Not being promoted below the zone to lieutenant colonel still weighed on Boyd. He brought up the subject in conversation, sometimes in an unusual fashion. In the summer of 1967 he went to Europe and the Pacific to brief top commanders on the F-X. During one briefing in Europe to a four-star general, the general mused on how this new aircraft would require intensive pilot training. The general then boasted about the safety record of fighter pilots under his command and told how he had had no training accidents for several years.
“General, if you’re not having accidents, your training program is not what it should be,” Boyd said.
He told the general of Nellis and how realistic the training was—and how it resulted in a ten-to-one exchange ratio in Korea. “Goddamnit, general, you need more accidents,” he said. “You need to kill some pilots.”
The general stared at Boyd, horrified at what a training accident would do to his career.
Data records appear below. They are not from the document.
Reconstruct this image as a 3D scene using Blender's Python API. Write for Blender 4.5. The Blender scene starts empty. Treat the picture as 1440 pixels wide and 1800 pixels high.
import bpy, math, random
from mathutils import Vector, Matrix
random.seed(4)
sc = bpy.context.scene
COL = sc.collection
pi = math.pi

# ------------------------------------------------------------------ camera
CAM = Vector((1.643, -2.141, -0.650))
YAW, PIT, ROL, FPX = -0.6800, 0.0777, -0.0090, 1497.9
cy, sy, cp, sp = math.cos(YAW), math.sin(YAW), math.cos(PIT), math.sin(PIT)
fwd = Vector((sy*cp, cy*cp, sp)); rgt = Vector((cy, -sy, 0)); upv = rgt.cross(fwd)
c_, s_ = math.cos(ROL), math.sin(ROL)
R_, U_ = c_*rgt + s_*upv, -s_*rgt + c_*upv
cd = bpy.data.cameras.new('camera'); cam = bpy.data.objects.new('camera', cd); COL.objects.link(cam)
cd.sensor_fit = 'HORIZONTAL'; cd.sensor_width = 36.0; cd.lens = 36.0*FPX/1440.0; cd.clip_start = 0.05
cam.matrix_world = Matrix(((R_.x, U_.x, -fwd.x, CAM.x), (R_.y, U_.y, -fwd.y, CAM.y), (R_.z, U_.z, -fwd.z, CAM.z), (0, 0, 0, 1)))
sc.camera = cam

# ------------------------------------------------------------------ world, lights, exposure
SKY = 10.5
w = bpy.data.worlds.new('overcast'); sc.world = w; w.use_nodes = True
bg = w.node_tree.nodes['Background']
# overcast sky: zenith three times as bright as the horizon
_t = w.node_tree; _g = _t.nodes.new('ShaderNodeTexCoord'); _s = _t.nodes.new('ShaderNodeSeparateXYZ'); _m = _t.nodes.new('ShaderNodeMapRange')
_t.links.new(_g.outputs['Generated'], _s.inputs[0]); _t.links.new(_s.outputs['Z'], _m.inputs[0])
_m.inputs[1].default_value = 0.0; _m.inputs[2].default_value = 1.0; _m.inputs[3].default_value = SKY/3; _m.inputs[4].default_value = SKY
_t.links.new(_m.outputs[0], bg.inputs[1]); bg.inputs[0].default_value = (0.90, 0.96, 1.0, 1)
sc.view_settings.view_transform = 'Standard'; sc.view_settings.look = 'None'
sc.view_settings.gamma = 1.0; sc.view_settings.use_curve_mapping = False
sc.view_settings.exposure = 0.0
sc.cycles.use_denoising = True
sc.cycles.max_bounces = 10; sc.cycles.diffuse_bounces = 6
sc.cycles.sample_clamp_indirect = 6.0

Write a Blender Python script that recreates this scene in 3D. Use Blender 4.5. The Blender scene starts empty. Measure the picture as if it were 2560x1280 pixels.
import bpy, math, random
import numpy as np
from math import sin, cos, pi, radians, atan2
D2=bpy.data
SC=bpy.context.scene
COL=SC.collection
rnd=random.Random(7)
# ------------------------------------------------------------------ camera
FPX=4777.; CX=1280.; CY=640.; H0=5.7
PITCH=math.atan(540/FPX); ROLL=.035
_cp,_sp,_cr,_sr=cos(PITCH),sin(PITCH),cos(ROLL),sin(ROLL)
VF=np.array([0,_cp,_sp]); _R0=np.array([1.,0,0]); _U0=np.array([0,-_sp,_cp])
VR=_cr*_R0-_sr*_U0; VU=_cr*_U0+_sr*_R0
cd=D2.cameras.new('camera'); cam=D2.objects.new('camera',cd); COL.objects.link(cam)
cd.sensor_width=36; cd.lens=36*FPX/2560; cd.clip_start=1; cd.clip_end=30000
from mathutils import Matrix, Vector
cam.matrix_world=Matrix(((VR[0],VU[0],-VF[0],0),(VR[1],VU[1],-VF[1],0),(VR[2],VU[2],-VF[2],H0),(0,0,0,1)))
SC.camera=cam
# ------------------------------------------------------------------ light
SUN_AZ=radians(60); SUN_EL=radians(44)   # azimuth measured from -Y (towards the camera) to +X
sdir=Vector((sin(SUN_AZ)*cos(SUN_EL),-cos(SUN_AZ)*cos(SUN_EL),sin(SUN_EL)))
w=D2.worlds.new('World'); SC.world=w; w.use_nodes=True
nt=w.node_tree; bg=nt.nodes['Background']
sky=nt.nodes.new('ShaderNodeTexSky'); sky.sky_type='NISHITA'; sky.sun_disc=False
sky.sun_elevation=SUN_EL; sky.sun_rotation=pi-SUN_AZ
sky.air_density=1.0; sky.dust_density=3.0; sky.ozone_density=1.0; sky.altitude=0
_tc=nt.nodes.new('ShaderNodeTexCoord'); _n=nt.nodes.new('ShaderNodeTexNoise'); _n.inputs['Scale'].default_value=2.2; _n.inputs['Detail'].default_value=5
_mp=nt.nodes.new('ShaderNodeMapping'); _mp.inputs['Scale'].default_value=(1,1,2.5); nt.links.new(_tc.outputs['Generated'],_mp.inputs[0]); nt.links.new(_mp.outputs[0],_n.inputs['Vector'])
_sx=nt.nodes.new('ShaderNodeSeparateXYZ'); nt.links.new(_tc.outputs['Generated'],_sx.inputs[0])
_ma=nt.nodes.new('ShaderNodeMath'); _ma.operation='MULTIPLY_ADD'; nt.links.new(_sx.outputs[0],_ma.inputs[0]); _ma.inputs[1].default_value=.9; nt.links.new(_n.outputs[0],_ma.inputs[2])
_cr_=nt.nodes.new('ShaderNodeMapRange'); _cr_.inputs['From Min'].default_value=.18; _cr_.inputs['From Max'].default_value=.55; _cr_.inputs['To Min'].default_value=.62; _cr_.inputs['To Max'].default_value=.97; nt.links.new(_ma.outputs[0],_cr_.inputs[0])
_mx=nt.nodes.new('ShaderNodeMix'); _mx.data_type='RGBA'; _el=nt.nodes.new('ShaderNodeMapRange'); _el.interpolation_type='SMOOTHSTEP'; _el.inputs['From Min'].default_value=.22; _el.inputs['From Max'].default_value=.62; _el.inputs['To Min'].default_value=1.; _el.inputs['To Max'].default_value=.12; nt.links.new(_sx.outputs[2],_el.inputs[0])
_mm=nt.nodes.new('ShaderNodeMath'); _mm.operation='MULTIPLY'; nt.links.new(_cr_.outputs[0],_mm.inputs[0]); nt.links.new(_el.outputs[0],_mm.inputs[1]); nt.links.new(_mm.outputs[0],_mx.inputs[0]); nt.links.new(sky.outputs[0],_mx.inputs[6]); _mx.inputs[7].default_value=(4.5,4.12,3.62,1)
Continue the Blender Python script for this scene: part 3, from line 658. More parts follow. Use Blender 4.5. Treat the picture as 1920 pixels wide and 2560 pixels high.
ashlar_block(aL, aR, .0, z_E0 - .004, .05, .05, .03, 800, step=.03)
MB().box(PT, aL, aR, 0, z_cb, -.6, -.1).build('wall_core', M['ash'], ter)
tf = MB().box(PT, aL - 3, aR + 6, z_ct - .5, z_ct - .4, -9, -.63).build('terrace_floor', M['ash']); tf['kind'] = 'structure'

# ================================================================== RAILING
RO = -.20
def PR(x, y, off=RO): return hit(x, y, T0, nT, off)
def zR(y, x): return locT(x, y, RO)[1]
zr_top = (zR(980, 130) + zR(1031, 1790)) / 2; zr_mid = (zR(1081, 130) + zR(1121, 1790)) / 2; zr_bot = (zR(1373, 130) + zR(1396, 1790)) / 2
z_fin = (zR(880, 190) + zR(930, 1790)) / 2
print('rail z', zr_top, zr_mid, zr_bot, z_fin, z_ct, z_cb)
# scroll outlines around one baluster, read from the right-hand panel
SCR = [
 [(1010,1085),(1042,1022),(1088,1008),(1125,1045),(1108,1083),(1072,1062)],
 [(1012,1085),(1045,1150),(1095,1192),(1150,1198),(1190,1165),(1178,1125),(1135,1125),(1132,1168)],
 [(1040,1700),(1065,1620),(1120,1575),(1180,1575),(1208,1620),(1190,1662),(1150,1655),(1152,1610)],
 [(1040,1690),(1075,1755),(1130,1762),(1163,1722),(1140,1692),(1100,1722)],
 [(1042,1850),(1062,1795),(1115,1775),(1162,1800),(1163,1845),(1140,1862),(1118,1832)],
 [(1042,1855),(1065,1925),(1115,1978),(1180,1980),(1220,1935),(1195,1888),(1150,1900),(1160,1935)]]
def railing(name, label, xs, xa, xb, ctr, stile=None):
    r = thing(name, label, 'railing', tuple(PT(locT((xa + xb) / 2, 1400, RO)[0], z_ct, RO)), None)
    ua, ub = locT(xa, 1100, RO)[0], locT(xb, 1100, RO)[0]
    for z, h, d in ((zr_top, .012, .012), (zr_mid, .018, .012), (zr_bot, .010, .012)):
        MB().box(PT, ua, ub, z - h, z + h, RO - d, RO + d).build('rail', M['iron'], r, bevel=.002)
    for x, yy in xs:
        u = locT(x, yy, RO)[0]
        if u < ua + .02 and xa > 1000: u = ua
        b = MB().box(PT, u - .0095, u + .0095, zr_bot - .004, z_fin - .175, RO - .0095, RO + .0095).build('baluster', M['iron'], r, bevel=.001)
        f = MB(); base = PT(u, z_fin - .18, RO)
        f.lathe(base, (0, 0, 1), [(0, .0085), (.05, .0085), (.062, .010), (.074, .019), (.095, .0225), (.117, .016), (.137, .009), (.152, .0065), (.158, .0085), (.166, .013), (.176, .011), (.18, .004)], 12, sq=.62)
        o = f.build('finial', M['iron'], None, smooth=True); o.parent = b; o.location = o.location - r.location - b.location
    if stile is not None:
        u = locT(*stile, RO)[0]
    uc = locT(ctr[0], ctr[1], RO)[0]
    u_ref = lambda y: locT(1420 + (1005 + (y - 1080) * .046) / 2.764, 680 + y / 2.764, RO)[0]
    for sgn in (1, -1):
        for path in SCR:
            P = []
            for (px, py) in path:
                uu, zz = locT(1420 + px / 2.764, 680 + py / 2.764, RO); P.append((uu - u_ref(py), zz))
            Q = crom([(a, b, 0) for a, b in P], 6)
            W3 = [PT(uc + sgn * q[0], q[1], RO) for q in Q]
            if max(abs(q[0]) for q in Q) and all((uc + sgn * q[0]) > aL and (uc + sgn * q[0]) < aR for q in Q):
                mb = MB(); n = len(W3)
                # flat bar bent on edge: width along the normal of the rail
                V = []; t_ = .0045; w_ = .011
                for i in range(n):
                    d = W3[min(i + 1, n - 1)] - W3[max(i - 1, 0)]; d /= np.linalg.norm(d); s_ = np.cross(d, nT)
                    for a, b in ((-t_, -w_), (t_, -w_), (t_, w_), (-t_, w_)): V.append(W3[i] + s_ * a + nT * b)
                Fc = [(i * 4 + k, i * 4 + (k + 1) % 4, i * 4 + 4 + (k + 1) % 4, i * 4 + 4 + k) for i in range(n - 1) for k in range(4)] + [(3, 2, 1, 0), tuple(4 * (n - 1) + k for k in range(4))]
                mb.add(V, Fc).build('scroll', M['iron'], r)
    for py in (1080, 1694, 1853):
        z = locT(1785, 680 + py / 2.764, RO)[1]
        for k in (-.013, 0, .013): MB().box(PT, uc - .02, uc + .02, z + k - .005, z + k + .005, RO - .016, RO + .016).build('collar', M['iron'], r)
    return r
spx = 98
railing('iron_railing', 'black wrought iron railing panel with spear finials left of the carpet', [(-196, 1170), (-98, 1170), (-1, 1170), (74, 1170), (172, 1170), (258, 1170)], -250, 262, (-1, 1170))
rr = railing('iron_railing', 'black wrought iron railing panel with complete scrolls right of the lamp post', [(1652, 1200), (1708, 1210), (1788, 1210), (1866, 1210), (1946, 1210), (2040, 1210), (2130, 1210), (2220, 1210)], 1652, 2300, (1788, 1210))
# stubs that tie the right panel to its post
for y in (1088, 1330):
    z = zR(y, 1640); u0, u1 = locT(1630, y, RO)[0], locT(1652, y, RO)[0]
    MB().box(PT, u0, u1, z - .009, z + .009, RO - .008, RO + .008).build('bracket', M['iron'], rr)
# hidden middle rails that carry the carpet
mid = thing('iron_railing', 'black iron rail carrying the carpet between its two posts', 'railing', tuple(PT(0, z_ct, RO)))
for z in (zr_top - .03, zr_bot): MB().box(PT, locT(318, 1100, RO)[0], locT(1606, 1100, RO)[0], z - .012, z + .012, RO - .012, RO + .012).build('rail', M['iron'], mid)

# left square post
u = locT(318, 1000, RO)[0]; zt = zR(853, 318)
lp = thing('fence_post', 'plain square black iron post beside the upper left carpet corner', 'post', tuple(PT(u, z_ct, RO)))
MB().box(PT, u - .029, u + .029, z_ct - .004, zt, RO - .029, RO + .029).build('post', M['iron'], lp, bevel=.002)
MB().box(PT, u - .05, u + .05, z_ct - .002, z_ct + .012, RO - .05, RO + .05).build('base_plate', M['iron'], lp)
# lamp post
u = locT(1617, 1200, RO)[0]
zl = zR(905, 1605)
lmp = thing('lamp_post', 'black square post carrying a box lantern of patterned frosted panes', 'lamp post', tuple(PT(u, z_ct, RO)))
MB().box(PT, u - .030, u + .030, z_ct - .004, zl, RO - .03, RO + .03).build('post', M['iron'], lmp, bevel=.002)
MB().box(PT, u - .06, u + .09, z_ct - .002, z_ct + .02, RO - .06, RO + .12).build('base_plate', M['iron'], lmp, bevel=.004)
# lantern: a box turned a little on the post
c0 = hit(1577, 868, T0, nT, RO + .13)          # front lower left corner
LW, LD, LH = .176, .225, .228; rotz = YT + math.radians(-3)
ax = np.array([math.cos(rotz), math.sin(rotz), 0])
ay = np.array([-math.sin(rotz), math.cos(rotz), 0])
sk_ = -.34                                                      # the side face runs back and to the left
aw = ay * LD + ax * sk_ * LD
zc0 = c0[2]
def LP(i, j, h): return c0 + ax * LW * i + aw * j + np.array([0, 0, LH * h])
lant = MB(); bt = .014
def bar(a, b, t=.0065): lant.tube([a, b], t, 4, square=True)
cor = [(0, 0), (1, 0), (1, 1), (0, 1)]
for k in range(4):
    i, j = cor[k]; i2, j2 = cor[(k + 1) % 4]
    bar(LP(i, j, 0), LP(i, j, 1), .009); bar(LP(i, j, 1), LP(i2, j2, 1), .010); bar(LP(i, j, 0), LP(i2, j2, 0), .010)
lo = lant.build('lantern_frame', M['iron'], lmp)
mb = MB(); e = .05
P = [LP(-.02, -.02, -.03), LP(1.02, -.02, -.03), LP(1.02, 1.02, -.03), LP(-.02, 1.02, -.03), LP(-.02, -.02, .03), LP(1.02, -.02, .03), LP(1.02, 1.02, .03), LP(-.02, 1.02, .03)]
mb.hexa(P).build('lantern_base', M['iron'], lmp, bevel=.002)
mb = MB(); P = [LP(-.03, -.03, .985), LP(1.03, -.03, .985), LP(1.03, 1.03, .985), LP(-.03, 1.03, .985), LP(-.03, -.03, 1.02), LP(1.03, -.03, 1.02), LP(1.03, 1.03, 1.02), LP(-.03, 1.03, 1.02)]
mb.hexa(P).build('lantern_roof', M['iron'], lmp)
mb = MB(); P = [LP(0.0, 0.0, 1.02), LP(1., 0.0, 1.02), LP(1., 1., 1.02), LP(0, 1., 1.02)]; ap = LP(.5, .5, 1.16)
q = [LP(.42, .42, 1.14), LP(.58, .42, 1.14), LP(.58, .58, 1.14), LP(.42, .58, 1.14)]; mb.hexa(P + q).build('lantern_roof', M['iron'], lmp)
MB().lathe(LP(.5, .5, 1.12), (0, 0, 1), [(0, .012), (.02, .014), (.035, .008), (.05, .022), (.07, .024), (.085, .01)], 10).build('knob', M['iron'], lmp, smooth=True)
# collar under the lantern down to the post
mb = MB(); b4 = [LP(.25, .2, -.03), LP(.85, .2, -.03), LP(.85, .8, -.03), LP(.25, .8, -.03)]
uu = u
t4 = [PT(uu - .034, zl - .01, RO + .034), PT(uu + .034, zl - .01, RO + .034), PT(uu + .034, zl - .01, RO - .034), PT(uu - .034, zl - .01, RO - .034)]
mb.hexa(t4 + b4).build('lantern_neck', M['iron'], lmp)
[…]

The general made it clear that Boyd was not only flirting with insubordination but advocating dangerous and irresponsible ideas. He hinted of disciplinary action.
“I don’t know what you can do, General,” Boyd said. “I was only responding to what you said.”
“Promotion boards can be influenced,” the general said.
“I’ve been passed over,” Boyd said.
But he became a lieutenant colonel soon after.
If there was a turning point, a time when even the most jingoistic Air Force general at last understood that Communist forces could build fighter aircraft superior to anything that America put in the air, it was Vietnam in 1967, the worst year of the war for the Air Force. It finally sank in that, as Boyd had said for years, the Air Force had no true airto-air fighter. It is said that combat is the ultimate and unkindest judge of fighter aircraft. That was certainly true in Vietnam. The long-boasted-about ten-to-one exchange ratio from Korea sank close to parity in North Vietnam; at one time it even favored the North Vietnamese. When the war finally ended, one Air Force pilot would be an ace. North Vietnam would have sixteen.